MÜSİAD önerilerinde vurgulanan esas noktanın, gazete haberlerinde yer aldığı gibi enflasyonla mücadelenin bir süre için bırakılması değil, tam tersine enflasyonun düşmesini önleyen yüzde 25 - 30 gibi dünyada eşi görülmemiş reel faizlerin aşağıya çekilebilmesi için Hazine'ye bir imkan sunmak, bu konuda rantiyecilerin kaynaklarını kesmek olduğunu ifade eden Bayramoğlu, "Hazine'nin bu kısa vadeli avans kredi kullanımı da 3'er aylık dönemler içerisinde kapatılmak kaydıyla bu öneri yapılmaktadır. Burada kaybedecek olan, sadece yüzde 25-30 oranlarındaki reel faizlerle yıllardan bu yana beslenen rantiye ve faiz lobisidir. Bu nedenle bizim de sizin yorumunuza katılmamız mümkün değildir. MÜSİAD, enflasyonla mücadelenin bırakılmasını değil, tam tersine öncelikli meselemizin enflasyonu oluşturan ana amilleri ortadan kaldırmak suretiyle, ekonomimizi borçlanma ve yüksek faiz baskısından kurtarıp, enflasyonu azaltıp, büyümeyi yeniden canlandıracak kapsamlı bir ekonomik programı önermektedir" dedi.

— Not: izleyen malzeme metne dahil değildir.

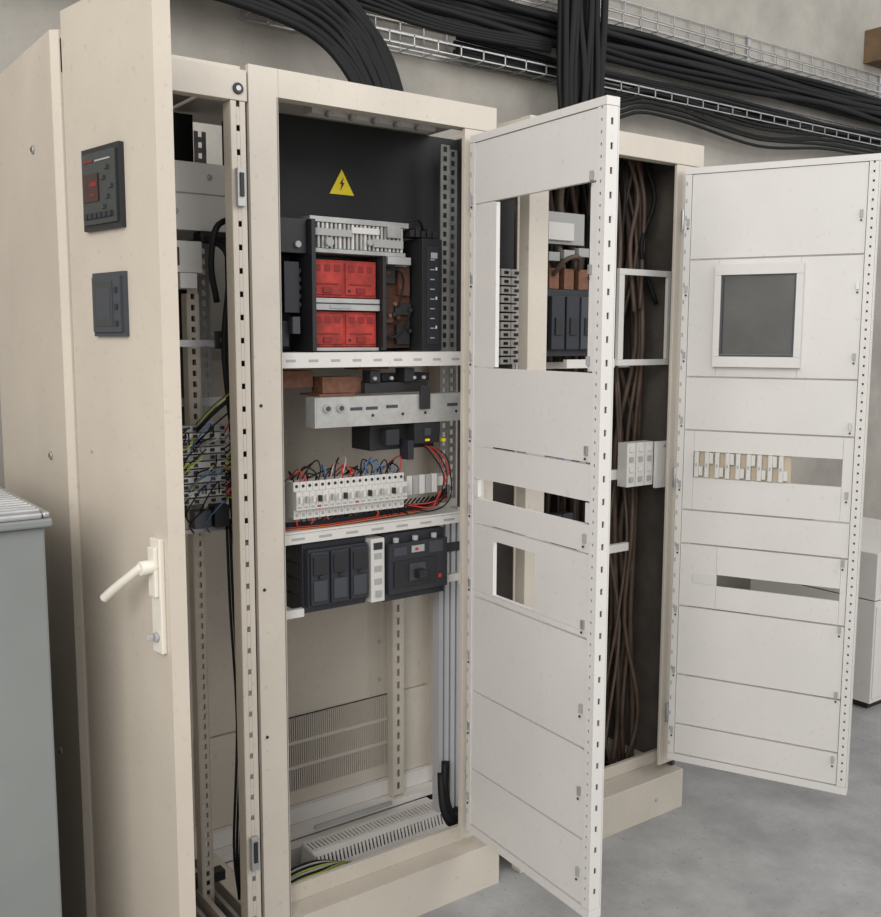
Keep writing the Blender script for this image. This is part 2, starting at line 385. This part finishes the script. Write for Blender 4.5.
b=B()
b.tube([(.60,.14,.30),(.585,.11,.22),(.60,.10,.17),(.64,.12,.15),(.68,.16,.14)],.012,CAB)
b.tube([(.615,.14,.33),(.60,.12,.24),(.62,.11,.17),(.68,.14,.15)],.012,CAB)
for k in range(7):
    b.tube([(.06,.10+k*.006,.06),(.10,.11+k*.008,.14),(.2,.11+k*.01,.15),(.30,.16,.12),(.4,.17+k*.006,.07),(.6,.2,.06)],.0028,[WG,CAB,GREY,WG,CAB,GREY,CAB][k],6)
b.done('loose_cables',c2)

# --- right bay
c3=empty('electrical_cabinet')
b=B()
b.box(.78,.849,0,.04,.0,H,CREAM);b.box(1.36,1.478,0.001,.012,.171,2.034,CREAM)
b.box(.85,1.478,0,.035,2.035,H,CREAM)
b.box(.78,1.478,0.041,.55,2.085,2.098,CREAM)
b.box(.85,1.478,0,.10,0,.13,CREAM);b.box(.85,1.46,.085,.10,.1305,.17,CREAM)
b.box(1.44,1.478,.1005,.5,0,.13,CREAM)
b.cyl((1.35,0,.06),(0,-.004,0),.006,GREY,8)
b.done('front_frame',c3,.002)
b=B()
b.box(1.465,1.478,.036,.55,.1305,2.084,DBR);b.box(.78,1.464,.54,.55,.13,2.084,DBR);b.box(.78,1.439,.101,.539,.03,.05,DARK)
b.perf((.86,.14,.13),(0,0,1.93),(.03,0,0),(0,.003,0),.025,.014,.012,CREAM)
b.box(.78,.85,.40,.47,.12,2.05,CREAM)
x0,x1,z0,z1=1.22,1.45,1.44,1.73;y=.09
b.box(x0,x1,y,y+.012,z1-.018,z1,WHITE);b.box(x0,x1,y,y+.012,z0,z0+.018,WHITE);b.box(x0,x0+.022,y,y+.012,z0+.0185,z1-.0185,WHITE);b.box(x1-.012,x1,y,y+.012,z0+.0185,z1-.0185,WHITE)
b.box(1.02,1.219,.1,.115,1.435,1.46,WHITE);b.box(1.0,1.45,.1,.115,1.09,1.12,WHITE);b.box(1.0,1.3,.1,.115,.86,.885,WHITE)
b.box(.895,1.45,.202,.22,1.43,1.45,WHITE)
b.done('interior_panels',c3)
b=B()
for k in range(46):
    x=U(1.24,1.445);y=U(.15,.50)
    x=min(x+U(0,.05),1.445)
    pts=[(min(x+U(-.03,.03),1.452),max(y+U(-.03,.03),.13),z) for z in(2.07,1.8,1.5,1.2,.9,.6,.3,.06)]
    b.tube(pts,U(.005,.010),random.choice([CABR,CABR,CABR,CABR,CAB]),8,sub=4)
for k in range(7):  # loose tails from the top
    x=1.18+k*.035
    b.tube([(x,.16,2.07),(x+U(-.02,.02),.13,1.95),(x+U(-.03,.03),.14,1.8),(x+U(-.02,.04),.13,U(1.55,1.75))],U(.005,.009),random.choice([CABR,CAB,CABR]),8)
for k in range(8):
    x=.9+k*.05
    b.tube([(x,.3,2.07),(x+.02,.28,1.9),(x+U(-.03,.05),.25,1.8),(x,.24,1.70)],.009,random.choice([CABR,CAB]),8)
b.done('power_cables',c3)
b=B()
for k in range(3):
    x=1.24+k*.04
    b.box(x,x+.037,.06,.098,1.07,1.205,LG)
    for j in range(4): b.box(x+.010,x+.026,.056,.06,1.085+j*.031,1.10+j*.031,WHITE if j%2 else GREY)
b.box(1.355,1.46,.045,.055,1.06,1.205,WHITE);b.cyl((1.39,.045,1.19),(0,-.003,0),.005,GREY,8);b.cyl((1.44,.045,1.075),(0,-.003,0),.005,GREY,8)
b.done('terminal_module',c3)
b=B()
for c in range(2):
    for k in range(11):
        z=1.45+k*.024
        b.box(.762+c*.037,.794+c*.037,.09,.12,z,z+.019,LG);b.box(.771+c*.037,.785+c*.037,.087,.09,z+.005,z+.013,BLK)
b.box(.765,.83,.1205,.13,1.2,1.9,DARK)
b.done('distribution_terminal_block',c3)
b=B()
b.box(.93,1.12,.10,.2,1.47,1.66,NAVY)
for k in range(3):
    x=.94+k*.058;b.box(x,x+.05,.08,.1,1.49,1.64,NAVY2 if k==2 else NAVY);b.box(x+.012,x+.038,.075,.08,1.53,1.58,BLK)
    b.box(x+.006,x+.044,.10,.14,1.661,1.72,COP)
    b.box(x+.004,x+.046,.10,.118,1.74+.008*k,1.765+.008*k,GREY);b.tube([(x+.025,.13,1.72),(x+.02,.15,1.80),(x+.02,.2,1.9),(x+.03,.2,2.0)],.012,CABR)
b.box(.93,1.10,.12,.14,1.79,1.88,GREY);b.box(.95,1.05,.11,.12,1.80,1.85,LG)
b.tube([(.96,.10,1.70),(.97,.06,1.74),(1.02,.06,1.75),(1.06,.1,1.72)],.007,CABR)
b.done('moulded_case_circuit_breaker',None,.0015)
b=B()
for k in range(7):
    x=.90+k*.03;b.box(x,x+.027,.07,.118,1.09,1.18,[LG,GREY,WB,GREY,NAVY2,GREY,NAVY2][k]);b.box(x+.008,x+.019,.062,.07,1.13,1.15,BLK)
b.box(.895,1.0,.12,.13,1.1,1.14,GALV)
for k in range(4): b.box(.90+k*.045,.94+k*.045,.12,.16,.89,1.0,[NAVY,GREY,NAVY,NAVY][k])
b.done('miniature_circuit_breaker_row',c3)

# ------------------------------------------------------------------ doors
def hung_door(name,hx,hy,ang,W,plates,extra=None):
    b=B(frame(hx,hy,ang));z0,z1=.2026,2.0187;T=-.036
    b.box(0,.019,T,0,z0+.023,z1-.019,WHITE)
    b.box(0,W,T,0,z1-.018,z1,WHITE);b.box(0,W,T,0,z0,z0+.022,WHITE)
    za,zb=z0+.023,z1-.019
    b.box(W-.026,W-.023,T+.004,-.004,za,zb,WHITE)
    b.perf((W-.028,-.003,za),(0,0,zb-za),(.0245,0,0),(0,.003,0),.025,.006,.005,WHITE)
    b.perf((W-.003,T+.004,za),(0,0,zb-za),(0,-T-.004,0),(.003,0,0),.05,.014,.007,WHITE)
    b.box(W-.028,W,T,T+.003,za,zb,WHITE)
    for (a,c,d,e) in plates: b.box(a,c,-.014,-.003,d,e,WHITE)
    z=z0+.1
    k=0
    while z<z1:
        for w in(.012,W-.042):
            b.box(w-.004,w+.004,-.002,.004,z-.010,z+.010,GALV if k%2 else GREY);b.cyl((w,.003,z-.018),(0,.002,0),.003,BLK,8)
        z+=.195;k+=1
    for k in range(36): b.box(.002,.007,0,.0006,z0+.05+k*.049,z0+.062+k*.049,GREY)
    for z in(.35,1.1,1.87):
        b.cyl((-.006,-.01,z-.03),(0,0,.06),.007,GALV,10)
    if extra:extra(b)
    return b.done(name,None,.0012)
R=.470
mid=[(.0205,R,1.852,1.999),(.0205,.11,1.45,1.848),(.452,R,1.45,1.848),(.0205,R,1.252,1.447),
 (.0205,R,1.166,1.247),(.0205,.04,1.118,1.162),(.455,R,1.118,1.162),(.0205,R,1.052,1.114),
 (.0205,.11,.8725,1.047),(.28,R,.8725,1.047),(.1105,.2795,1.015,1.047),(.1105,.2795,.8725,.876),(.0205,R,.858,.872),
 (.0205,R,.602,.853),(.0205,R,.386,.597),(.0205,R,.228,.381)]
hung_door('cabinet_door',.5717,-.0119,-.0649,.50,mid)
R=.497
rt=[(.0205,R,1.756,1.999),(.0205,.105,1.411,1.751),(.335,R,1.411,1.751),(.1055,.3345,1.72,1.751),(.1055,.3345,1.411,1.45),
 (.0205,R,1.251,1.406),(.0205,.05,1.007,1.246),(.47,R,1.007,1.246),(.0505,.4695,1.185,1.246),(.0505,.4695,1.007,1.105),
 (.0205,R,.903,1.002),(.0205,.13,.706,.898),(.48,R,.706,.898),(.1305,.4795,.812,.898),(.1305,.4795,.706,.775),
 (.0205,R,.487,.701),(.0205,R,.327,.482),(.0205,R,.228,.322)]
PBD=mat('pressboard',(.50,.42,.31),.7)
def rx(b):
    w0,w1,z0,z1=.10,.345,1.44,1.735;t=.022
    for q in((w0,w1,z1-.03,z1),(w0,w1,z0,z0+.03),(w0,w0+.018,z0+.0305,z1-.0305),(w1-.018,w1,z0+.0305,z1-.0305)): b.box(q[0],q[1],-.002,t,q[2],q[3],WHITE)
    for q in((w0+.0185,w1-.0185,z1-.034,z1-.0305),(w0+.0185,w1-.0185,z0+.0305,z0+.036),(w0+.0185,w0+.024,z0+.037,z1-.035),(w1-.024,w1-.0185,z0+.037,z1-.035)): b.box(q[0],q[1],0,t*.7,q[2],q[3],NAVY2)
    b.box(w0+.0245,w1-.0245,-.001,.008,z0+.037,z1-.035,GLASS)
    b.box(.051,.33,-.024,-.0145,1.106,1.184,PBD)
    for k in range(9):
        w=.055+k*.0305
        b.box(w,w+.012,-.014,.004,1.108,1.184,LG)
        if k%2==0:b.box(w+.0125,w+.024,-.013,0,1.112,1.14,LG)
        else:b.box(w+.0125,w+.024,-.013,0,1.15,1.182,LG)
        b.box(w+.004,w+.008,.004,.006,1.14,1.15,GREY)
    b.box(.06,.129,-.0025,-.001,.78,.81,LG)
hung_door('cabinet_door',1.3632,-.0284,.4452,.527,rt,rx)

# full outer door with instruments
M=frame(-.41,-.012,.16)
d0=empty('cabinet_door')
b=B(M);W=.336
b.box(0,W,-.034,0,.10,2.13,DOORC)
b.box(.084,.226,0,.010,1.715,1.862,BLK);b.box(.092,.218,.010,.014,1.725,1.852,LCD)
b.box(.10,.135,.014,.0155,1.835,1.839,RED2);b.box(.145,.20,.014,.0155,1.835,1.838,GREY)
b.box(.10,.155,.014,.016,1.765,1.815,mat('led_window',(.035,.008,.007),.2))
b.box(.125,.15,.016,.0166,1.792,1.800,RED2);b.box(.125,.14,.016,.0166,1.775,1.780,RED2)
for k in range(5): b.box(.168+(k%3)*.014,.176+(k%3)*.014,.014,.018,1.75+k*.017,1.758+k*.017,NAVY2)
for k in range(6): b.box(.10+k*.018,.112+k*.018,.014,.018,1.735,1.745,NAVY)
b.box(.105,.224,0,.008,1.522,1.638,NAVY2);b.box(.112,.217,.008,.013,1.530,1.630,NAVY2);b.box(.122,.190,.013,.014,1.540,1.622,LCD)
b.box(.130,.180,.014,.0145,1.552,1.610,NAVY2)
for z in(1.60,1.57,1.54): b.box(.198,.208,.013,.015,z,z+.010,BLK)
b.cyl((.06,0,1.30),(0,.002,0),.004,GREY,8)
b.done('door_leaf',d0,.003)
b=B(M)
LV=mat('handle_ivory',(.72,.67,.58),.35)
b.box(.288,.322,0,.010,.955,1.165,LV);b.box(.293,.317,.010,.018,1.06,1.15,LV)
b.cyl((.305,.01,1.115),(0,.03,0),.013,LV)
b.tube([(.305,.036,1.118),(.285,.048,1.100),(.25,.062,1.072),(.226,.070,1.052)],.0085,LV,12)
b.cyl((.305,.01,.985),(0,.006,0),.009,GREY);b.box(.302,.306,.016,.030,.98,.99,GREY)
b.done('door_handle',d0,.004)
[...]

Bayramoğlu yaptığı açıklamada daha sonra şunları söyledi:
"Merkez Bankası'nın mutlak bir bağımsızlığı yoktur. Merkez Bankası'nın gerektiğinde Para politikalarını hükümetin maliye politikasına uyumlu hale getirmesi (Accomdation Policy) dünyada gelişmiş ülkelerde gözlenen bir durumdur. Son tahlilde Milli İrade Parlemento ve hükümet kanalı ile tecelli edeceğinden bütün ekonomik politika otoritelerininde bu çerçeveye uygun hareket etmesi demokrasinin gereğidir. Ekonomi teorisinde zamanlar ve zeminler üssü tek bir evrensel gerçeklik olduğunu iddia etmek safdillik olur. Enflasyonun sebeplerine ilişkin de çeşitli ekollerin farklılaşan görüşleri vardır. Yine para politikasının etkinliği de tartışılan konulardan biridir. Bizzat Merkez Bankası'nın yapmış olduğu ve 2001 yılında O dönemin başkanı Gazi Erçel The Economist dergisinin Türkiye Özel sayısı münasebetiyle İstanbul'da düzenlenen bir toplantıda açıkladığı araştırma sonuçlarının gösterdiği gibi parasal genişleme Türkiye'de enflasyonun temel belirleyicisi değildir. Sanki tek bir iktisat bilimi gerçekliği varmış ve bunun Dünya Merkez Bankaları ona göre hareket ediyormuş gibi bir tavır çizerek 'Mutlak ve Tam Bağımsızlık' savunması yapması ne ölçüde gerçekçidir."
MÜSİAD'ın enflasyonun Türkiye'nin en önemli sorunlarından biri olduğuna ve toplumun her katmanını sömüren bir boyutu olduğuna inandığını belirten Bayramoğlu, "Merkez Bankası Başkanı spekülatif gündemler oluşturarak veya kendince bir yerlere mesajlar göndererek kurumlar arasında koordinasyonu engelleyecek tavırlara bürüneceğine özellikle seçimden bu yana ekonomimize faturasının çok ağır olacağına inandığımız döviz kur politikasındaki tutarsızlığa dikkat etsin. Dolayısıyla MB Başkanı sorumluluğu olan para piyasalarındaki dengesizliği çözmeye yönelik çalışması aktif görevidir" ifadelerini kullandı.